Scotland shakes up governance of post-16 education

28 Jun 12
A planned ‘once in a generation’ revamp of post-16 education in Scotland has won qualified cross-party support at Holyrood.
By Keith Aitken in Edinburgh | 28 June 2012

A planned ‘once in a generation’ revamp of post-16 education in Scotland has won qualified cross-party support at Holyrood.

Announcing the plans to MSPs today, Education Secretary Michael Russell said Scotland’s 41 further education colleges would be rationalised into 13 regional units through merger and governance of the 19 universities would be made more accountable and transparent.

The biggest changes are in FE, where college independence will give way to regional boards, which will oversee streamlined provision in line with local Single Outcome Agreements.

Much of the streamlining will be achieved by merger. In Glasgow, the number of FE colleges will reduce from nine to three and in Edinburgh from three to one. Where colleges do not merge, their in-house boards will be confined to day-to-day issues.

Former First Minister Henry McLeish and ex-BT Scotland director Ian McKay would lead the FE changes in Glasgow and Edinburgh respectively.
Opposition parties welcomed the broad thrust of the reforms but Labour’s Hugh Henry accused ministers of ‘a power grab’ by increasing their influence over the leadership of the new regional bodies.

Russell rejected the charge, arguing that ministers would appoint chairs only to the shadow boards ushering in the FE changes. Permanent FE boards and university courts would be subject to the normal public appointments process.

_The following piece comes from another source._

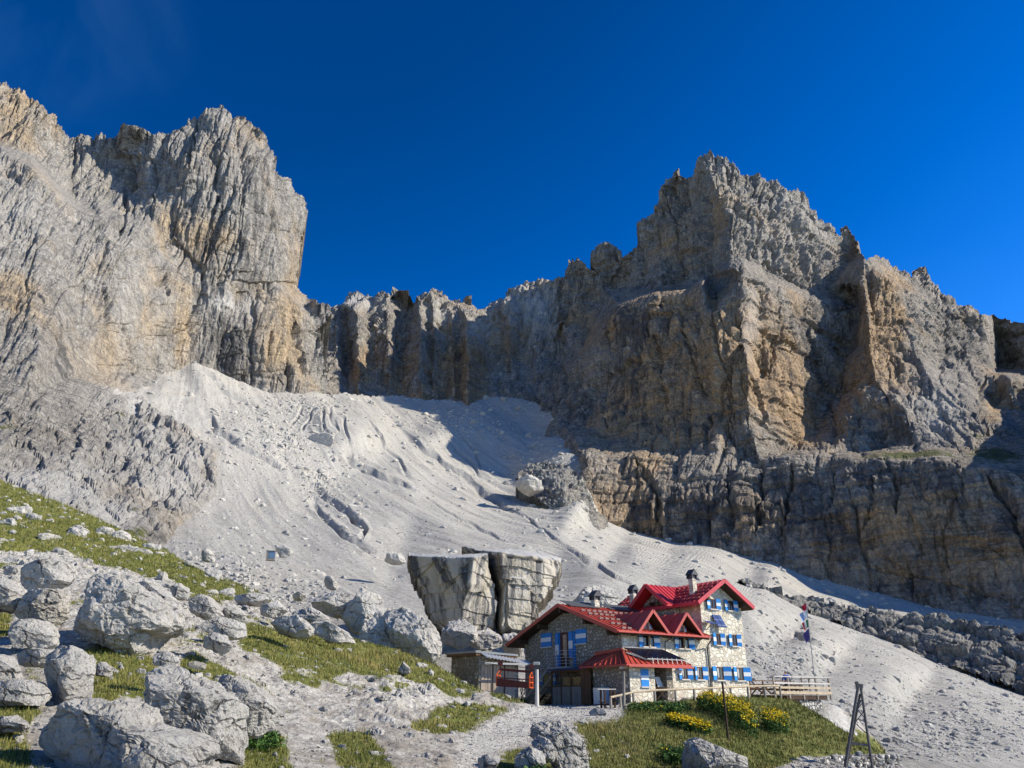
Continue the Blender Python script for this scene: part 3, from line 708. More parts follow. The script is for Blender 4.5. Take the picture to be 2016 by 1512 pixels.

The reforms follow reviews of the sectors by professors Russell Griggs and Ferdinand Von Prondzynski. Von Prondzynski’s most contentious idea, for elected university principals, has been dropped. But Russell said he supported most of the rest, which prescribe more representative governance under a new code to be drafted in consultation with staff and students. He refused to be drawn on which ideas he rejected, and said the details would be settled in negotiation with stakeholders.

The minister promised to deploy ‘both sticks and carrots’ to ensure university compliance with proposals to widen access. He also confirmed that students from poorer backgrounds would be guaranteed a minimum income of £7,000 a year.

‘I want to see staff and students integrally involved in the delivery of all these changes and, after that, I want to see them integrally involved in the management of their institutions,’ he said.

Holyrood rises today for the summer recess, having ended the session by approving legislation to merge regional police and fire & rescue forces into single national bodies, and to mitigate the impact of UK benefit reforms on devolved matters. 

Finance Secretary John Swinney announced an extra £105m for capital projects, including £35m for housing and £22m to top up support for renewables and low carbon initiatives.

The stimulus package was achieved through savings, underspends, accelerated funding and the fossil fuel levy.